David Neiwert has done some excellent reporting/writing on various militias (neo-nazis, etc) and related subversive groups in America, including Scalia, et.al. Everyone on this site/forum should read Neiwerts work which is at his blogsite: Orcinus. I strongly encourage every Alternet reader/poster to read Neiwerts work. It is as important and insighful as the research of Juan Cole (Univ. of Michigan) and Robert Pape from the Univ. of Chicago.
In my estimation Obama is opening a can of worms and will find that a bunch of Repub snakes emerge, if not now then certainly in the very near future. The GOP will turn this legislation to give total power to them selves and thusd totally empower the Cons, the Neocons and the Theocons, the Religious Reich.

Democracy in America will come to an end. The power of our military will be used to not only fight the usual unending string of economic wars but America will begin to fight wars for theological purposes.

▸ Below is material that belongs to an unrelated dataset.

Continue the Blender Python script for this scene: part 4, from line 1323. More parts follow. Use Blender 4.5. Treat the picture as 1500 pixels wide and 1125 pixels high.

Does anyone want to see the resumption of the nine Crusades, wherein Muslims, Jews and even other non Roman (Eastern Orthodox) Catholics were killed.

If for no other reason, we should resist Obamas doing this because the next GOP president will really abuse this action and imprison all of us gofdless libs becausec we are godless abnd because we do not endorse their extremist economic policies, which arise from the Univ. of Chicago School of Economics, aka "The Chicago Boys".